Re: How long at WOT?
No highjacks have occurred. I am trying to answer the OP's question.
Is it more likely the OP meant 100% open throttle or 100% open throttle, running all out at the top speed the boat can offer? It's likely the latter. Unnecessary diversion has taken place. So, since we are talking about boats, my premise is more accurate: WOT = as fast as she is going to go, which is max engine RPM +/-
Diesels: Sorry you were caught trying to explain your claim that diesels don't have throttles. Modern diesels sometimes have throttles to control air intake, which is to manage combustion to another end in the interest of emissions control. Again, I'm not the one diverting attention with discussion of diesels throttles. The OP surely means all out top speed. The diesel diversion does not help here.

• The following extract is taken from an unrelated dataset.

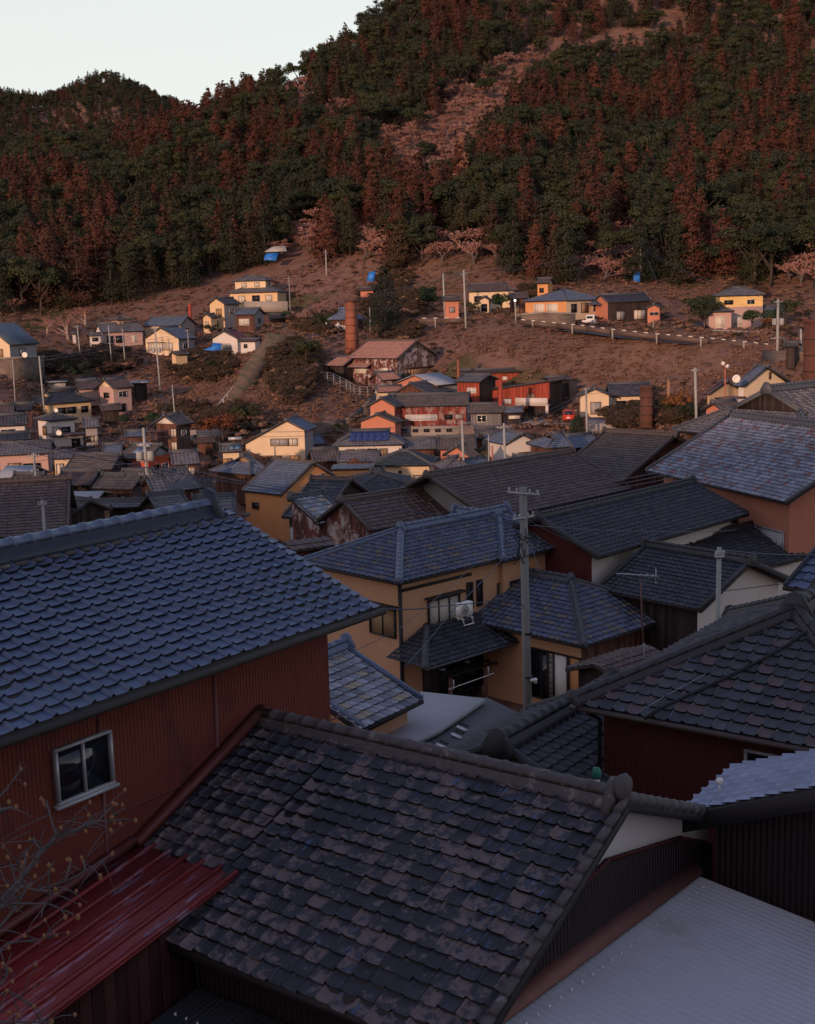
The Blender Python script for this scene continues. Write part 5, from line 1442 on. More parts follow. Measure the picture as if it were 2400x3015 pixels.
def bare_mesh(seed, mat, depth=5, spread=.55, ratio=.72, thick=.02, trunk=.26, bark='pale_bark', minr=.0022):
    rg = random.Random(seed)
    tw, tb = MB(), MB()

    def grow(p, d, ln, r, lev):
        q = p + d * ln
        mid = (p + q) / 2 + np.array([rg.uniform(-1, 1), rg.uniform(-1, 1), 0]) * ln * .06
        (tb if lev < 2 else tw).tube([p, mid, q], [r, r * .85, r * .7], 5 if lev < 2 else 3, caps=False)
        if lev >= depth:
            return
        for _ in range(rg.choice((2, 3, 3)) if lev else 4):
            nd = d + np.array([rg.gauss(0, spread), rg.gauss(0, spread), rg.gauss(.08, spread * .6)])
            nd /= np.linalg.norm(nd)
            if nd[2] < -.2:
                nd[2] *= -.3
            st = p + (q - p) * rg.uniform(.55, 1.0)
            grow(st, nd, ln * ratio * rg.uniform(.75, 1.15), max(r * .62, minr), lev + 1)

    grow(np.array([0, 0, -.04]), np.array([rg.uniform(-.1, .1), rg.uniform(-.1, .1), 1.0]), trunk, thick, 0)
    return tw.mesh('crown', [mat]), tb.mesh('trunk', [bark])


TREES = {
    'cedar_red': [cedar_mesh(s, 'cedar_red', wd) for s, wd in ((1, .17), (2, .20), (3, .15), (4, .185))],
    'cedar_green': [cedar_mesh(s, 'cedar_green', wd) for s, wd in ((5, .19), (6, .22), (7, .17))],
    'broad': [broad_mesh(s, 'broadleaf_green') for s in (11, 12, 13, 14)],
    'bare': [bare_mesh(s, 'bare_twig', 6, .5, .74, .016, .2, 'grey_bark', .0062) for s in (21, 22, 23)],
}
BUSH = {'brush': [broad_mesh(s, 'dry_brush', 7, 70, .035, .55) for s in (31, 32)], 'scrub': [bare_mesh(s, 'dry_brush', 4, .8, .75, .02, .2, 'bark', .006) for s in (33, 34)], 'bush': [broad_mesh(s, 'bush_dark', 9, 110, .026, .7) for s in (35, 36, 37)]}


def plant(name, label, cat, meshes, loc, h, rot=0.0, group=None, wx=1.0):
    t = thing(name, label, cat, loc, rot, group)
    t.scale = (h * wx, h * wx, h)
    for nm, me in zip(('crown', 'trunk'), meshes):
        o = D.objects.new(nm, me)
        COL.objects.link(o)
        o.parent = t
    return t


def proj_px(p):
    z = p @ FWD
    return 1200 + FOC * (p @ RT) / z, 1507.5 - FOC * (p @ UP) / z


FB = np.array([(-400, 930), (0, 925), (150, 930), (300, 900), (420, 880), (560, 850), (660, 815), (770, 780), (860, 765), (980, 775), (1060, 770), (1180, 800), (1260, 780), (1350, 775), (1500, 810), (1560, 835), (1800, 838), (2000, 838), (2150, 835), (2300, 850), (2800, 850)], float)
REDS = [(700, 490, 95, 90), (640, 300, 100, 75), (560, 330, 60, 60), (1330, 80, 110, 80), (1690, 70, 80, 70), (1770, 40, 60, 40), (1700, 330, 190, 70), (1640, 400, 60, 60), (1880, 330, 160, 60), (2050, 110, 90, 60), (2350, 150, 60, 80), (2000, 260, 60, 50), (2250, 320, 90, 60), (1570, 690, 50, 110), (1760, 640, 80, 110), (2040, 620, 90, 120), (2100, 500, 120, 60), (2280, 460, 120, 60), (130, 590, 80, 90), (220, 640, 60, 90), (300, 720, 70, 110), (180, 800, 130, 80), (60, 570, 70, 70), (1170, 570, 160, 80), (1010, 500, 60, 50), (920, 460, 50, 60), (1500, 500, 90, 60), (800, 420, 120, 50), (430, 420, 120, 60), (1230, 640, 60, 50)]
BARES = [(1490, 215, 80, 65), (1400, 300, 100, 85), (1300, 410, 115, 95), (1180, 425, 90, 75), (1265, 510, 90, 60), (1580, 165, 70, 38), (1680, 135, 60, 30), (1830, 110, 110, 42), (1960, 60, 50, 40), (1380, 730, 90, 70), (1280, 700, 60, 60), (930, 650, 75, 50), (870, 680, 40, 40), (1100, 700, 50, 60), (1000, 320, 60, 35), (1750, 750, 60, 50), (2130, 680, 60, 60), (1840, 690, 60, 50), (880, 260, 50, 50), (1060, 110, 40, 25), (330, 880, 90, 50), (560, 880, 60, 30), (1640, 620, 60, 40), (2360, 760, 60, 50)]


def inside(lst, x, y):
    return any(((x - a) / c) ** 2 + ((y - b) / d) ** 2 < 1 for a, b, c, d in lst)


rt = random.Random(99)
cand = []
r = 205.0
while r < 1000:
    step = (4.0 if r < 300 else 4.9 if r < 420 else 6.0 if r < 640 else 6.5)
    a = -22.5
    while a < 22.5:
        x = (r + rt.uniform(-.45, .45) * step) * math.sin(R(a) + rt.uniform(-.4, .4) * step / r)
        y = (r + rt.uniform(-.45, .45) * step) * math.cos(R(a))
        cand.append((x, y))
        a += math.degrees(step / r)
    r += step * 1.0
cx = np.array(cand)
cz = ground(cx[:, 0], cx[:, 1])
allp = np.column_stack([cx, cz])
zc_ = allp @ FWD
px_, py_ = 1200 + FOC * (allp @ RT) / zc_, 1507.5 - FOC * (allp @ UP) / zc_
keep = (py_ < np.interp(px_, FB[:, 0], FB[:, 1]) + 5) & (px_ > -250) & (px_ < 2650) & (py_ > -420)
# hidden behind the skyline: drop points far below the local horizon of nearer ground
order = np.argsort(np.hypot(allp[:, 0], allp[:, 1]))
hor = {}
vis = np.zeros(len(allp), bool)
for i in order:
    if not keep[i]:
        continue
    b = int(px_[i] // 30)
    if py_[i] < hor.get(b, 9e9) + 45:
        vis[i] = True
    hor[b] = min(hor.get(b, 9e9), py_[i])
spec_of = []
idx = [i for i in order if vis[i]]
hd = [(C[0], C[1], max(L, W) * .75) for C, L, W in HOUSES]
rows = []
for i in idx:
    x, y, z = allp[i]
    d = math.hypot(x, y)
    if any((x - a) ** 2 + (y - b) ** 2 < c * c for a, b, c in hd):
        continue
    tpx, tpy = px_[i], py_[i] - 8.5 * FOC / d * .5
    far_hill = d > 640
    u = rt.random()
    if inside(BARES, tpx, tpy) and not far_hill:
        k = 'bare' if u < .95 else 'broad'
    elif inside(REDS, tpx, tpy):
        k = 'cedar_red' if u < .66 else 'cedar_green' if u < .85 else 'broad'
    elif far_hill:
        k = 'cedar_green' if u < .62 else 'cedar_red' if u < .68 else 'broad'
    else:
        hill = tpx < 560 and tpy < 540
        k = ('broad' if u < .62 else 'cedar_green' if u < .93 else 'cedar_red') if hill else ('cedar_red' if u < .07 else 'cedar_green' if u < .58 else 'broad' if u < .96 else 'bare')
    h = {'cedar_red': rt.uniform(9.5, 14), 'cedar_green': rt.uniform(8.5, 12), 'broad': rt.uniform(7, 11.0), 'bare': rt.uniform(7, 10)}[k]
    if far_hill:
        h *= .8
    wx = {'broad': rt.uniform(.95, 1.25), 'bare': rt.uniform(1.3, 1.9)}.get(k, rt.uniform(1.1, 1.4))
    rows.append((k, rt.randrange(len(TREES[k])), x, y, z, h, rt.uniform(0, 6.28), wx))
INFO = {'cedar_red': ('cedar_tree', 'rust red cedar standing in the mountainside forest', 'tree', 'rust red cedars on the mountainside', 300),
        'cedar_green': ('conifer_tree', 'dark green conical conifer standing in the mountainside forest', 'tree', 'dark green conifers on the mountainside', 280),
        'broad': ('broadleaf_tree', 'round crowned dark evergreen tree in the mountainside forest', 'tree', 'evergreen broadleaf trees on the mountainside', 290),
        'bare': ('bare_tree', 'bare pinkish brown tree in the mountainside forest', 'tree', 'bare trees on the mountainside', 140)}
cnt, rest = {}, []
for k, v, x, y, z, h, rot, wx in rows:
    cnt[k] = cnt.get(k, 0) + 1
    nm, lab, cat, grp, lim = INFO[k]
    if cnt[k] <= lim:
        plant(nm, lab, cat, TREES[k][v], (x, y, z), h, rot, grp, wx)
    else:
        rest.append((k, v, x, y, z, h, rot, wx))
print('TREES', cnt, 'rest', len(rest))


def scatter(name, items, table, label=None):
    """one stuff object: geometry nodes put tree meshes on points"""
    keys = [(k, v) for k in table for v in range(len(table[k]))]
    ki = {kv: i for i, kv in enumerate(keys)}
    me = D.meshes.new(name)
    me.from_pydata([it[2:5] for it in items], [], [])
    for nm, typ, vals in (('kind', 'INT', [ki[it[0], it[1]] for it in items]), ('rz', 'FLOAT', [it[6] for it in items]), ('sz', 'FLOAT', [it[5] for it in items]), ('sw', 'FLOAT', [it[7] for it in items])):
        at = me.attributes.new(nm, typ, 'POINT')
        at.data.foreach_set('value', vals)
    o = D.objects.new(name, me)
    COL.objects.link(o)
    ng = D.node_groups.new(name, 'GeometryNodeTree')
    ng.interface.new_socket('Geometry', in_out='INPUT', socket_type='NodeSocketGeometry')
    ng.interface.new_socket('Geometry', in_out='OUTPUT', socket_type='NodeSocketGeometry')
    gi, go = ng.nodes.new('NodeGroupInput'), ng.nodes.new('NodeGroupOutput')
    jn = ng.nodes.new('GeometryNodeJoinGeometry')

    def attr(nm, typ):
        a = ng.nodes.new('GeometryNodeInputNamedAttribute')
        a.data_type = typ
        a.inputs['Name'].default_value = nm
        return a.outputs['Attribute']
    kd, rz, sz, sw = attr('kind', 'INT'), attr('rz', 'FLOAT'), attr('sz', 'FLOAT'), attr('sw', 'FLOAT')
    rot = ng.nodes.new('ShaderNodeCombineXYZ')
    ng.links.new(rz, rot.inputs[2])
    mul = ng.nodes.new('ShaderNodeMath')
    mul.operation = 'MULTIPLY'
    ng.links.new(sz, mul.inputs[0])
    ng.links.new(sw, mul.inputs[1])
    sc = ng.nodes.new('ShaderNodeCombineXYZ')
    ng.links.new(mul.outputs[0], sc.inputs[0])
    ng.links.new(mul.outputs[0], sc.inputs[1])
    ng.links.new(sz, sc.inputs[2])
    for (k, v), i in ki.items():
        src = D.objects.new('%s_source' % name, table[k][v][2])
        oi = ng.nodes.new('GeometryNodeObjectInfo')
        oi.inputs['Object'].default_value = src
        oi.inputs['As Instance'].default_value = True
        ip = ng.nodes.new('GeometryNodeInstanceOnPoints')
        cmp_ = ng.nodes.new('FunctionNodeCompare')
        cmp_.data_type = 'INT'
        cmp_.operation = 'EQUAL'
        ng.links.new(kd, cmp_.inputs[2])
        cmp_.inputs[3].default_value = i
        ng.links.new(gi.outputs[0], ip.inputs['Points'])
        ng.links.new(cmp_.outputs[0], ip.inputs['Selection'])
        ng.links.new(oi.outputs['Geometry'], ip.inputs['Instance'])
        ng.links.new(rot.outputs[0], ip.inputs['Rotation'])
        ng.links.new(sc.outputs[0], ip.inputs['Scale'])
        ng.links.new(ip.outputs[0], jn.inputs[0])
    ng.links.new(jn.outputs[0], go.inputs[0])
    md = o.modifiers.new('scatter', 'NODES')
    md.node_group = ng
    return tag(o, label, None, kind='stuff')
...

Most efficient operation = full throttle is yet another diversion. Full throttle in a gas operated boat engine in the real world does not equal maximum efficiency.
Carbed, two-stroke engines can run lean. I don''t know how the heck anyone lost the ability to understand that no matter what the settings are going in on any engine, the air/fuel mixture is subject to more dynamics than just 'it can't run lean, because fuel intake is a product of air intake.' In that case, how can any engine run lean or rich? For Pete's sake, the air temps and humidity levels and other factors (some will even say fuel temps) can change the air/fuel mix. An engine can run rich or lean in the same day and what the engine is doing at different times under different circumstances will even affect it. It's more dynamic that anyone is admitting. It's so dynamic that computer controls making thousands of adjustments per second are needed to manage it. On 2-stroke engines with carbs, the tune to slightly rich allows some room for error that invariably pops up during operation.
Full, all-out 100% speed from a wide-open throttle is worse than something less the 100% all out (Frank A and I explained a little of this). The margin of how much worse doesn't get too serious unless you can run, particularly a 4-stroke engine, at the absolute RPM limit it can operate at before bad, engine-damaging things occur (at this practical limit, the engine can experience moments of bad stuff).
If your engine is designed to run at 4800 RPM and wide open throttle finds you at 4600 RPM, you aren't running on the edge of disaster. If your running at 4800 RPM, it is more likely that you are occasionally dipping into the realm of where some bad things might happen to some engines.